**YOUR INSTRUCTIONS:** Return the listing below in full, with every line exactly as it is.

**DATA EXTRACT:**

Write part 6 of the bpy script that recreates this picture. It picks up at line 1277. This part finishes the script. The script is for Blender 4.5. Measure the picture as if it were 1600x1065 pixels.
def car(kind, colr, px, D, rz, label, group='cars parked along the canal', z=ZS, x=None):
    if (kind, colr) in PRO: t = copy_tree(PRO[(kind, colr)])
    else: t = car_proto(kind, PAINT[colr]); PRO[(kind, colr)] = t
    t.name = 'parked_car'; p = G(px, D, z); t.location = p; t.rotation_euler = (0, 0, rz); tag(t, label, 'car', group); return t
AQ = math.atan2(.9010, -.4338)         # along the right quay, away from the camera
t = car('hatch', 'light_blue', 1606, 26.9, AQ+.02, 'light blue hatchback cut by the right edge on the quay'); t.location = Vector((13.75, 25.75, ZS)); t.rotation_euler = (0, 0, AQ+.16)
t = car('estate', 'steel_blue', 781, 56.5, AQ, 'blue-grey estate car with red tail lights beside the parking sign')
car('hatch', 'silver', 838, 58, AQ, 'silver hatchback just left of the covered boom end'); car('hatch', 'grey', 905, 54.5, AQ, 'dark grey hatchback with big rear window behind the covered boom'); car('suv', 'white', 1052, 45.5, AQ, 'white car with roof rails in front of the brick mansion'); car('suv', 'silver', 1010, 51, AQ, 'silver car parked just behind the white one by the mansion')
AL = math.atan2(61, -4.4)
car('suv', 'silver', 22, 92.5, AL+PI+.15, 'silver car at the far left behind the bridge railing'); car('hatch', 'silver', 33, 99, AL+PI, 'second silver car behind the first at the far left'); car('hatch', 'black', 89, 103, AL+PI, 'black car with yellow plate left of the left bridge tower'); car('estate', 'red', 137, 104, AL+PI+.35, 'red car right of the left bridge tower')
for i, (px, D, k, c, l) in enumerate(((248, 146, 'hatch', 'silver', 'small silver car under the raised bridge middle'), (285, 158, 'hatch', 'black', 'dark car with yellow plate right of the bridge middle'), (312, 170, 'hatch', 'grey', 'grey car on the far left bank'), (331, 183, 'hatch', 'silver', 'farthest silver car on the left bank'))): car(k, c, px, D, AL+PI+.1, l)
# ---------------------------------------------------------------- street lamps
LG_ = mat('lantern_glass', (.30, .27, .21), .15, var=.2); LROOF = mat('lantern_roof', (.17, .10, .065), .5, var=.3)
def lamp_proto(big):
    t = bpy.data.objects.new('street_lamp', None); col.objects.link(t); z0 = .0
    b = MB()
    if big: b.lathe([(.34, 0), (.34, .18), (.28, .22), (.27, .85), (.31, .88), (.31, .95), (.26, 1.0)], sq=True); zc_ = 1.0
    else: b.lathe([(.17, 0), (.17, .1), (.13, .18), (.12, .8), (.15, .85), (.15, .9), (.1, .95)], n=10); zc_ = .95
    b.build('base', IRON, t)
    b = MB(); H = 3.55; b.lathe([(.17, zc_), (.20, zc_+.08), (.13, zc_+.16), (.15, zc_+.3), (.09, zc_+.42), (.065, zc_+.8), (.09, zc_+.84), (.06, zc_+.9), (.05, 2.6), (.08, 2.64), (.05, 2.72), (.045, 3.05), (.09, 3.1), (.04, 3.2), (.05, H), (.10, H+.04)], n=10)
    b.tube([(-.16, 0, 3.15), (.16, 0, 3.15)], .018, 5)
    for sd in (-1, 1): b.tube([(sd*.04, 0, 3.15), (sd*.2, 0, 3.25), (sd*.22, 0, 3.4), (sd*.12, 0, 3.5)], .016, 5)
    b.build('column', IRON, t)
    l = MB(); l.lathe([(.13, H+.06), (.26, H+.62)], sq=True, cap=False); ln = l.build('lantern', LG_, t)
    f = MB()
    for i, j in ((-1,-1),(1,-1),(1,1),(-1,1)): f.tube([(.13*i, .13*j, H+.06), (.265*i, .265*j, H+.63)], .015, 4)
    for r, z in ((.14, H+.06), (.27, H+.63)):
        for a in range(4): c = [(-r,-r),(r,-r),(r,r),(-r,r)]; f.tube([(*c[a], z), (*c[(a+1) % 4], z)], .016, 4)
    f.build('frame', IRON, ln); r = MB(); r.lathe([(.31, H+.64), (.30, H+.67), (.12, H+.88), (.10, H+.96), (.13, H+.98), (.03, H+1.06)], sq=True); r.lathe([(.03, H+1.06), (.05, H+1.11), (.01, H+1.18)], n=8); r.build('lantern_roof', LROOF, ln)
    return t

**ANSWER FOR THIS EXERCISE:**
Write part 6 of the bpy script that recreates this picture. It picks up at line 1277. This part finishes the script. The script is for Blender 4.5. Measure the picture as if it were 1600x1065 pixels.
def car(kind, colr, px, D, rz, label, group='cars parked along the canal', z=ZS, x=None):
    if (kind, colr) in PRO: t = copy_tree(PRO[(kind, colr)])
    else: t = car_proto(kind, PAINT[colr]); PRO[(kind, colr)] = t
    t.name = 'parked_car'; p = G(px, D, z); t.location = p; t.rotation_euler = (0, 0, rz); tag(t, label, 'car', group); return t
AQ = math.atan2(.9010, -.4338)         # along the right quay, away from the camera
t = car('hatch', 'light_blue', 1606, 26.9, AQ+.02, 'light blue hatchback cut by the right edge on the quay'); t.location = Vector((13.75, 25.75, ZS)); t.rotation_euler = (0, 0, AQ+.16)
t = car('estate', 'steel_blue', 781, 56.5, AQ, 'blue-grey estate car with red tail lights beside the parking sign')
car('hatch', 'silver', 838, 58, AQ, 'silver hatchback just left of the covered boom end'); car('hatch', 'grey', 905, 54.5, AQ, 'dark grey hatchback with big rear window behind the covered boom'); car('suv', 'white', 1052, 45.5, AQ, 'white car with roof rails in front of the brick mansion'); car('suv', 'silver', 1010, 51, AQ, 'silver car parked just behind the white one by the mansion')
AL = math.atan2(61, -4.4)
car('suv', 'silver', 22, 92.5, AL+PI+.15, 'silver car at the far left behind the bridge railing'); car('hatch', 'silver', 33, 99, AL+PI, 'second silver car behind the first at the far left'); car('hatch', 'black', 89, 103, AL+PI, 'black car with yellow plate left of the left bridge tower'); car('estate', 'red', 137, 104, AL+PI+.35, 'red car right of the left bridge tower')
for i, (px, D, k, c, l) in enumerate(((248, 146, 'hatch', 'silver', 'small silver car under the raised bridge middle'), (285, 158, 'hatch', 'black', 'dark car with yellow plate right of the bridge middle'), (312, 170, 'hatch', 'grey', 'grey car on the far left bank'), (331, 183, 'hatch', 'silver', 'farthest silver car on the left bank'))): car(k, c, px, D, AL+PI+.1, l)
# ---------------------------------------------------------------- street lamps
LG_ = mat('lantern_glass', (.30, .27, .21), .15, var=.2); LROOF = mat('lantern_roof', (.17, .10, .065), .5, var=.3)
def lamp_proto(big):
    t = bpy.data.objects.new('street_lamp', None); col.objects.link(t); z0 = .0
    b = MB()
    if big: b.lathe([(.34, 0), (.34, .18), (.28, .22), (.27, .85), (.31, .88), (.31, .95), (.26, 1.0)], sq=True); zc_ = 1.0
    else: b.lathe([(.17, 0), (.17, .1), (.13, .18), (.12, .8), (.15, .85), (.15, .9), (.1, .95)], n=10); zc_ = .95
    b.build('base', IRON, t)
    b = MB(); H = 3.55; b.lathe([(.17, zc_), (.20, zc_+.08), (.13, zc_+.16), (.15, zc_+.3), (.09, zc_+.42), (.065, zc_+.8), (.09, zc_+.84), (.06, zc_+.9), (.05, 2.6), (.08, 2.64), (.05, 2.72), (.045, 3.05), (.09, 3.1), (.04, 3.2), (.05, H), (.10, H+.04)], n=10)
    b.tube([(-.16, 0, 3.15), (.16, 0, 3.15)], .018, 5)
    for sd in (-1, 1): b.tube([(sd*.04, 0, 3.15), (sd*.2, 0, 3.25), (sd*.22, 0, 3.4), (sd*.12, 0, 3.5)], .016, 5)
    b.build('column', IRON, t)
    l = MB(); l.lathe([(.13, H+.06), (.26, H+.62)], sq=True, cap=False); ln = l.build('lantern', LG_, t)
    f = MB()
    for i, j in ((-1,-1),(1,-1),(1,1),(-1,1)): f.tube([(.13*i, .13*j, H+.06), (.265*i, .265*j, H+.63)], .015, 4)
    for r, z in ((.14, H+.06), (.27, H+.63)):
        for a in range(4): c = [(-r,-r),(r,-r),(r,r),(-r,r)]; f.tube([(*c[a], z), (*c[(a+1) % 4], z)], .016, 4)
    f.build('frame', IRON, ln); r = MB(); r.lathe([(.31, H+.64), (.30, H+.67), (.12, H+.88), (.10, H+.96), (.13, H+.98), (.03, H+1.06)], sq=True); r.lathe([(.03, H+1.06), (.05, H+1.11), (.01, H+1.18)], n=8); r.build('lantern_roof', LROOF, ln)
    return t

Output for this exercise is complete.